Set problem:
Gather up all lines that carry the word "scene".

Supplied information:
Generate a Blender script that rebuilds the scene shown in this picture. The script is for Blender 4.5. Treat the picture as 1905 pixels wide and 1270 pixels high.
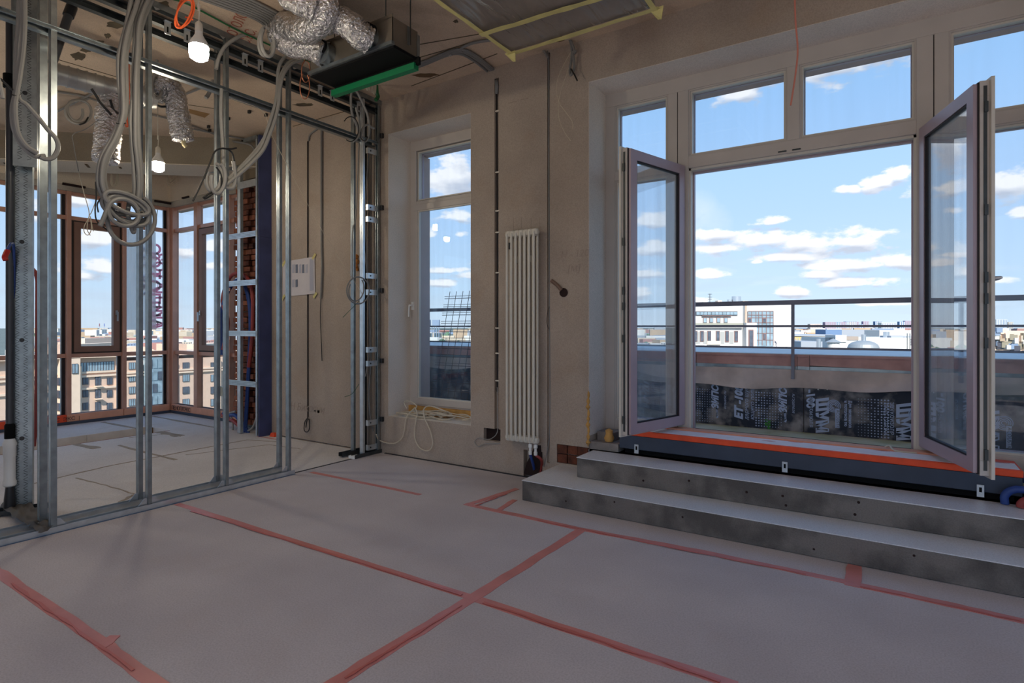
import bpy, math, random
from mathutils import Vector, Matrix
random.seed(7)
for o in list(bpy.data.objects):
    bpy.data.objects.remove(o)
SC = bpy.context.scene
COL = SC.collection

# ------------------------------------------------------------------ camera, world, sun, exposure
F_PX, CXP, CYP, EYE = 1074.0, 952.5, 608.0, 1.4
YAW = math.radians(33.4)
SN, CS = math.sin(YAW), math.cos(YAW)
cam_d = bpy.data.cameras.new('camera')
cam = bpy.data.objects.new('camera', cam_d)
COL.objects.link(cam)
SC.camera = cam
cam.location = (0, 0, EYE)
cam.rotation_euler = (math.pi / 2, 0, YAW)
cam_d.sensor_fit = 'HORIZONTAL'
cam_d.sensor_width = 36.0
cam_d.lens = F_PX / 1905 * 36
cam_d.shift_y = -(635 - CYP) / 1905
cam_d.clip_start = 0.05
cam_d.clip_end = 60000
SC.view_settings.view_transform = 'Standard'
SC.view_settings.look = 'None'
SC.view_settings.gamma = 1
SC.view_settings.exposure = 0.16
SC.view_settings.use_curve_mapping = False
SC.cycles.max_bounces = 14
SC.cycles.diffuse_bounces = 8
SC.cycles.glossy_bounces = 5
SC.cycles.transparent_max_bounces = 16
SC.cycles.caustics_reflective = False
SC.cycles.caustics_refractive = False
SC.cycles.sample_clamp_indirect = 6

SUN_STRENGTH = 6.0
sd = bpy.data.lights.new('sun', 'SUN')
sd.energy = SUN_STRENGTH
sd.angle = 0.01
sd.color = (1.0, 0.95, 0.88)
sun = bpy.data.objects.new('sun', sd)
COL.objects.link(sun)
# the sun stands behind the camera, to the south
SUN_DIR = Vector((0.45, -0.66, 0.61)).normalized()
sun.rotation_euler = SUN_DIR.to_track_quat('Z', 'Y').to_euler()


def ray(px, py):
    a = (px - CXP) / F_PX
    return Vector((a * CS - SN, a * SN + CS, -(py - CYP) / F_PX))


def PY(px, py, Y):
    r = ray(px, py); d = Y / r.y
    return Vector((r.x * d, Y, EYE + r.z * d))


def PX(px, py, X):
    r = ray(px, py); d = X / r.x
    return Vector((X, r.y * d, EYE + r.z * d))


def PZ(px, py, Z):
    r = ray(px, py); d = (Z - EYE) / r.z
    return Vector((r.x * d, r.y * d, Z))


def PD(px, py, d):
    r = ray(px, py)
    return Vector((r.x * d, r.y * d, EYE + r.z * d))


def lin(c):
    if isinstance(c, str):
        c = tuple(int(c[i:i + 2], 16) for i in (0, 2, 4))
    return tuple((v / 255 / 12.92) if v / 255 <= 0.04045 else ((v / 255 + 0.055) / 1.055) ** 2.4 for v in c) + (1,)


# ---- sky with clouds
W = bpy.data.worlds.new('sky'); SC.world = W; W.use_nodes = True
nt = W.node_tree; nt.nodes.clear()
N = nt.nodes.new; L = nt.links.new


def nmath(op, a, b=None, clamp=False):
    n = N('ShaderNodeMath'); n.operation = op; n.use_clamp = clamp
    for i, v in enumerate((a, b)):
        if v is None: continue
        if isinstance(v, (int, float)): n.inputs[i].default_value = v
        else: L(v, n.inputs[i])
    return n.outputs[0]


tc = N('ShaderNodeTexCoord')
sep = N('ShaderNodeSeparateXYZ'); L(tc.outputs['Generated'], sep.inputs[0])
az = nmath('ARCTAN2', sep.outputs[0], sep.outputs[1])
hyp = nmath('SQRT', nmath('ADD', nmath('MULTIPLY', sep.outputs[0], sep.outputs[0]), nmath('MULTIPLY', sep.outputs[1], sep.outputs[1])))
el = nmath('DIVIDE', sep.outputs[2], nmath('MAXIMUM', hyp, 0.02))
uv = N('ShaderNodeCombineXYZ'); L(az, uv.inputs[0]); L(el, uv.inputs[1])
CLOUDS = [(1385,175,50,26),(1440,140,80,38),(1550,118,100,36),(1640,98,90,30),(1568,352,34,11),(1640,338,44,17),(1668,328,26,16),
 (1430,411,38,9),(1330,436,52,18),(1420,448,100,22),(1500,452,90,26),(1580,448,80,26),(1350,462,80,14),(1460,478,80,12),(1590,492,120,15),
 (1668,487,52,17),(1520,510,52,10),(1590,526,110,11),(1320,511,46,9),(1480,542,34,12),(1410,487,16,5),(1762,285,45,42),(1752,352,62,26),
 (1755,465,56,20),(1762,506,56,14),(1872,345,72,30),(1862,520,34,8),(1905,395,30,12),(1205,414,50,20),(1160,420,24,22),(1225,462,42,18),(1200,508,62,13),
 (1180,545,44,14),(835,332,62,44),(850,404,48,13),(800,436,20,12),(856,436,15,6),(830,502,46,8),(825,526,46,10),(870,512,40,9),
 (175,445,48,18),(190,500,48,17),(160,512,50,14),(115,500,40,16),(75,400,40,20),(345,470,28,20),(140,370,30,16),(400,460,34,14),(405,492,36,12),
 (470,430,44,16),(1010,300,90,34),(1000,480,120,20),(620,380,90,30),(620,520,120,16),(1300,558,60,7),(1640,565,60,5)]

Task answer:
Generate a Blender script that rebuilds the scene shown in this picture. The script is for Blender 4.5. Treat the picture as 1905 pixels wide and 1270 pixels high.
SC = bpy.context.scene